"""

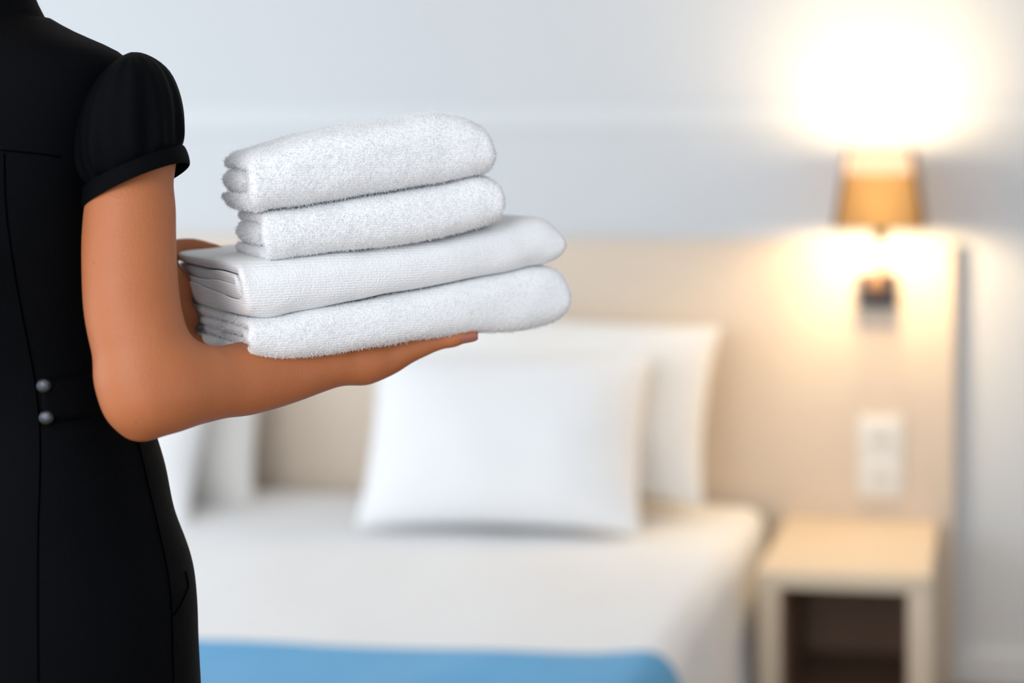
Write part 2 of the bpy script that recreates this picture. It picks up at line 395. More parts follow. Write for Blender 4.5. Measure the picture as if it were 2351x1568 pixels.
# ------------------------------------------------------------------ wall lamp
def lamp():
    yl = YW - .21                                  # plane of the lamp's axis
    c = at_y(2022, 440, yl); xc = c[0]
    zt, zf, zb = at_y(2022, 342, yl)[2], at_y(2022, 398, yl)[2], at_y(2022, 522, yl)[2]
    sc = (at_y(2122, 440, yl)[0] - at_y(2022, 440, yl)[0]) / 100.0
    wt, wb = 72 * sc, 99 * sc                       # half widths top and bottom
    root = empty('wall_lamp', (xc, YW - .05, at_y(2016, 705, YH)[2]))
    # shade: a four-sided tapered fabric shade, open above and below, with a low cut front
    m = bpy.data.materials.new('amber_shade_fabric'); m.use_nodes = True; nt = m.node_tree
    b = nt.nodes['Principled BSDF']; out = nt.nodes['Material Output']
    b.inputs['Base Color'].default_value = (.16, .09, .04, 1); b.inputs['Roughness'].default_value = .8
    tr = nd(nt, 'ShaderNodeBsdfTranslucent'); tr.inputs[0].default_value = (.155, .128, .085, 1)
    mix = nd(nt, 'ShaderNodeAddShader')
    tcn = nd(nt, 'ShaderNodeTexCoord'); wn = nd(nt, 'ShaderNodeTexNoise'); wn.inputs['Scale'].default_value = 400
    bpn = nd(nt, 'ShaderNodeBump'); bpn.inputs['Strength'].default_value = .2; bpn.inputs['Distance'].default_value = .001
    nt.links.new(tcn.outputs['Object'], wn.inputs['Vector']); nt.links.new(wn.outputs['Fac'], bpn.inputs['Height']); nt.links.new(bpn.outputs['Normal'], b.inputs['Normal'])
    nt.links.new(b.outputs[0], mix.inputs[0]); nt.links.new(tr.outputs[0], mix.inputs[1]); nt.links.new(mix.outputs[0], out.inputs[0])
    dark = mat('dark_shade_fabric', (.07, .05, .035), .85, bump=.1, bump_scale=400)
    dt, db = .075, .095                             # half depths
    def lerp(z):
        k = (z - zb) / (zt - zb); return wb + (wt - wb) * k, db + (dt - db) * k
    shade = empty('lamp_shade', (0, 0, 0)); shade.parent = root; shade.location = -root.location + Vector((xc, yl, zb)); 
    def quad_panel(name, a, bq, cq, dq, n, th, mt):
        a, bq, cq, dq, n = map(lambda q: np.asarray(q, float), (a, bq, cq, dq, n))
        vs_ = [a, bq, cq, dq] + [q + n * th for q in (a, bq, cq, dq)]
        return obj(name, vs_, [(0, 1, 2, 3), (7, 6, 5, 4), (0, 4, 5, 1), (1, 5, 6, 2), (2, 6, 7, 3), (3, 7, 4, 0)], mt, shade, smooth=False)
    w0, d0 = lerp(zb); wf, df = lerp(zf); w1, d1 = lerp(zt)
    quad_panel('front_panel', (xc - w0, yl - d0, zb), (xc + w0, yl - d0, zb), (xc + wf, yl - df, zf), (xc - wf, yl - df, zf), (0, 1, 0), .0015, m)
    for s in (-1, 1):
        quad_panel('side_panel', (xc + s * w0, yl - d0, zb), (xc + s * w0, yl + d0, zb), (xc + s * w1, yl + d1, zt), (xc + s * w1, yl - d1, zt), (-s, 0, 0), .0015, m)
        for sy in (-1, 1):
            tube('frame_wire', [(xc + s * w0, yl + sy * d0, zb), (xc + s * w1, yl + sy * d1, zt)], .0045, dark, shade)
    quad_panel('back_panel', (xc - w0, yl + d0, zb), (xc + w0, yl + d0, zb), (xc + w1, yl + d1, zt), (xc - w1, yl + d1, zt), (0, -1, 0), .0015, m)
    # frosted pane closing the upper part of the front, and the bulb behind it
    gm = m.copy(); gm.name = 'frosted_glass'
    for n in gm.node_tree.nodes:
        if n.type == 'BSDF_PRINCIPLED': n.inputs['Base Color'].default_value = (.55, .50, .42, 1)
        if n.type == 'BSDF_TRANSLUCENT': n.inputs[0].default_value = (.21, .195, .165, 1)
    gm.node_tree.nodes['Principled BSDF'].inputs['Roughness'].default_value = .4
    g0, g1 = (wf * .93, df), (w1 * .93, d1)
    quad_panel('frosted_pane', (xc - g0[0], yl - g0[1], zf), (xc + g0[0], yl - g0[1], zf), (xc + g1[0], yl - g1[1], zt), (xc - g1[0], yl - g1[1], zt), (0, 1, 0), .0015, gm)
    em = bpy.data.materials.new('bulb_glow'); em.use_nodes = True; eb = em.node_tree.nodes['Principled BSDF']
    eb.inputs['Base Color'].default_value = (.9, .85, .75, 1); eb.inputs['Emission Color'].default_value = (1.0, .78, .48, 1); eb.inputs['Emission Strength'].default_value = 12.0
    rings = [[(xc + r * math.cos(q), yl + r * math.sin(q), h) for q in np.linspace(0, 2 * math.pi, 24, endpoint=False)] for h, r in
             ((zb + .050, .010), (zb + .056, .016), (zb + .075, .024), (zb + .098, .027), (zb + .118, .024), (zb + .131, .014), (zb + .135, .003))]
    v, f = loft(rings); obj('bulb', v, f, em, root)
    for nm, zz, pw in (('bulb_light_up', zt - .042, 14.0), ('bulb_light_down', zb + .030, 10.0)):
        l = bpy.data.lights.new(nm, 'POINT'); l.energy = pw; l.color = (1.0, .74, .42); l.shadow_soft_size = .065 if 'up' in nm else .035
        lo_ = bpy.data.objects.new(nm, l); COL.objects.link(lo_); lo_.parent = root
        lo_.location = Vector((xc, yl - (.0 if 'up' in nm else .0), zz)) - root.location
    # stem, arm, bracket, knob
    tube('stem', [(xc, yl, zb - .005), (xc, yl, zb - .02), (xc - .001, yl + .004, zb - .075), (xc - .002, yl + .03, zb - .10), (xc - .003, YH - .035, zb - .105)], .0065, M['navy'], root)
    cyl('socket_cup', (xc, yl, zb - .045), (0, 0, 1), .008, .024, .045, M['navy'], root, bevel=.002)
    q0, q1 = at_y(1971, 705, YH - .03), at_y(2059, 627, YH - .03)
    box('bracket', (q0[0], YH - .034, q0[2]), (q1[0], YH, q1[2]), M['navy'], root, bevel=.004)
    kc = at_y(2014, 655, YH - .034)
    cyl('knob', (kc[0], YH - .048, kc[2]), (0, 1, 0), .026, .028, .016, M['bronze'], root, bevel=.003)
    tag(root, 'lit wall lamp with amber fabric shade and dark square bracket', 'wall lamp')
lamp()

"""

§ TASK INSTRUCTIONS
Keep the pictures out of the copy and return the rest of the data above exactly.

§ ANSWER TO THIS PROBLEM
Write part 2 of the bpy script that recreates this picture. It picks up at line 395. More parts follow. Write for Blender 4.5. Measure the picture as if it were 2351x1568 pixels.
# ------------------------------------------------------------------ wall lamp
def lamp():
    yl = YW - .21                                  # plane of the lamp's axis
    c = at_y(2022, 440, yl); xc = c[0]
    zt, zf, zb = at_y(2022, 342, yl)[2], at_y(2022, 398, yl)[2], at_y(2022, 522, yl)[2]
    sc = (at_y(2122, 440, yl)[0] - at_y(2022, 440, yl)[0]) / 100.0
    wt, wb = 72 * sc, 99 * sc                       # half widths top and bottom
    root = empty('wall_lamp', (xc, YW - .05, at_y(2016, 705, YH)[2]))
    # shade: a four-sided tapered fabric shade, open above and below, with a low cut front
    m = bpy.data.materials.new('amber_shade_fabric'); m.use_nodes = True; nt = m.node_tree
    b = nt.nodes['Principled BSDF']; out = nt.nodes['Material Output']
    b.inputs['Base Color'].default_value = (.16, .09, .04, 1); b.inputs['Roughness'].default_value = .8
    tr = nd(nt, 'ShaderNodeBsdfTranslucent'); tr.inputs[0].default_value = (.155, .128, .085, 1)
    mix = nd(nt, 'ShaderNodeAddShader')
    tcn = nd(nt, 'ShaderNodeTexCoord'); wn = nd(nt, 'ShaderNodeTexNoise'); wn.inputs['Scale'].default_value = 400
    bpn = nd(nt, 'ShaderNodeBump'); bpn.inputs['Strength'].default_value = .2; bpn.inputs['Distance'].default_value = .001
    nt.links.new(tcn.outputs['Object'], wn.inputs['Vector']); nt.links.new(wn.outputs['Fac'], bpn.inputs['Height']); nt.links.new(bpn.outputs['Normal'], b.inputs['Normal'])
    nt.links.new(b.outputs[0], mix.inputs[0]); nt.links.new(tr.outputs[0], mix.inputs[1]); nt.links.new(mix.outputs[0], out.inputs[0])
    dark = mat('dark_shade_fabric', (.07, .05, .035), .85, bump=.1, bump_scale=400)
    dt, db = .075, .095                             # half depths
    def lerp(z):
        k = (z - zb) / (zt - zb); return wb + (wt - wb) * k, db + (dt - db) * k
    shade = empty('lamp_shade', (0, 0, 0)); shade.parent = root; shade.location = -root.location + Vector((xc, yl, zb)); 
    def quad_panel(name, a, bq, cq, dq, n, th, mt):
        a, bq, cq, dq, n = map(lambda q: np.asarray(q, float), (a, bq, cq, dq, n))
        vs_ = [a, bq, cq, dq] + [q + n * th for q in (a, bq, cq, dq)]
        return obj(name, vs_, [(0, 1, 2, 3), (7, 6, 5, 4), (0, 4, 5, 1), (1, 5, 6, 2), (2, 6, 7, 3), (3, 7, 4, 0)], mt, shade, smooth=False)
    w0, d0 = lerp(zb); wf, df = lerp(zf); w1, d1 = lerp(zt)
    quad_panel('front_panel', (xc - w0, yl - d0, zb), (xc + w0, yl - d0, zb), (xc + wf, yl - df, zf), (xc - wf, yl - df, zf), (0, 1, 0), .0015, m)
    for s in (-1, 1):
        quad_panel('side_panel', (xc + s * w0, yl - d0, zb), (xc + s * w0, yl + d0, zb), (xc + s * w1, yl + d1, zt), (xc + s * w1, yl - d1, zt), (-s, 0, 0), .0015, m)
        for sy in (-1, 1):
            tube('frame_wire', [(xc + s * w0, yl + sy * d0, zb), (xc + s * w1, yl + sy * d1, zt)], .0045, dark, shade)
    quad_panel('back_panel', (xc - w0, yl + d0, zb), (xc + w0, yl + d0, zb), (xc + w1, yl + d1, zt), (xc - w1, yl + d1, zt), (0, -1, 0), .0015, m)
    # frosted pane closing the upper part of the front, and the bulb behind it
    gm = m.copy(); gm.name = 'frosted_glass'
    for n in gm.node_tree.nodes:
        if n.type == 'BSDF_PRINCIPLED': n.inputs['Base Color'].default_value = (.55, .50, .42, 1)
        if n.type == 'BSDF_TRANSLUCENT': n.inputs[0].default_value = (.21, .195, .165, 1)
    gm.node_tree.nodes['Principled BSDF'].inputs['Roughness'].default_value = .4
    g0, g1 = (wf * .93, df), (w1 * .93, d1)
    quad_panel('frosted_pane', (xc - g0[0], yl - g0[1], zf), (xc + g0[0], yl - g0[1], zf), (xc + g1[0], yl - g1[1], zt), (xc - g1[0], yl - g1[1], zt), (0, 1, 0), .0015, gm)
    em = bpy.data.materials.new('bulb_glow'); em.use_nodes = True; eb = em.node_tree.nodes['Principled BSDF']
    eb.inputs['Base Color'].default_value = (.9, .85, .75, 1); eb.inputs['Emission Color'].default_value = (1.0, .78, .48, 1); eb.inputs['Emission Strength'].default_value = 12.0
    rings = [[(xc + r * math.cos(q), yl + r * math.sin(q), h) for q in np.linspace(0, 2 * math.pi, 24, endpoint=False)] for h, r in
             ((zb + .050, .010), (zb + .056, .016), (zb + .075, .024), (zb + .098, .027), (zb + .118, .024), (zb + .131, .014), (zb + .135, .003))]
    v, f = loft(rings); obj('bulb', v, f, em, root)
    for nm, zz, pw in (('bulb_light_up', zt - .042, 14.0), ('bulb_light_down', zb + .030, 10.0)):
        l = bpy.data.lights.new(nm, 'POINT'); l.energy = pw; l.color = (1.0, .74, .42); l.shadow_soft_size = .065 if 'up' in nm else .035
        lo_ = bpy.data.objects.new(nm, l); COL.objects.link(lo_); lo_.parent = root
        lo_.location = Vector((xc, yl - (.0 if 'up' in nm else .0), zz)) - root.location
    # stem, arm, bracket, knob
    tube('stem', [(xc, yl, zb - .005), (xc, yl, zb - .02), (xc - .001, yl + .004, zb - .075), (xc - .002, yl + .03, zb - .10), (xc - .003, YH - .035, zb - .105)], .0065, M['navy'], root)
    cyl('socket_cup', (xc, yl, zb - .045), (0, 0, 1), .008, .024, .045, M['navy'], root, bevel=.002)
    q0, q1 = at_y(1971, 705, YH - .03), at_y(2059, 627, YH - .03)
    box('bracket', (q0[0], YH - .034, q0[2]), (q1[0], YH, q1[2]), M['navy'], root, bevel=.004)
    kc = at_y(2014, 655, YH - .034)
    cyl('knob', (kc[0], YH - .048, kc[2]), (0, 1, 0), .026, .028, .016, M['bronze'], root, bevel=.003)
    tag(root, 'lit wall lamp with amber fabric shade and dark square bracket', 'wall lamp')
lamp()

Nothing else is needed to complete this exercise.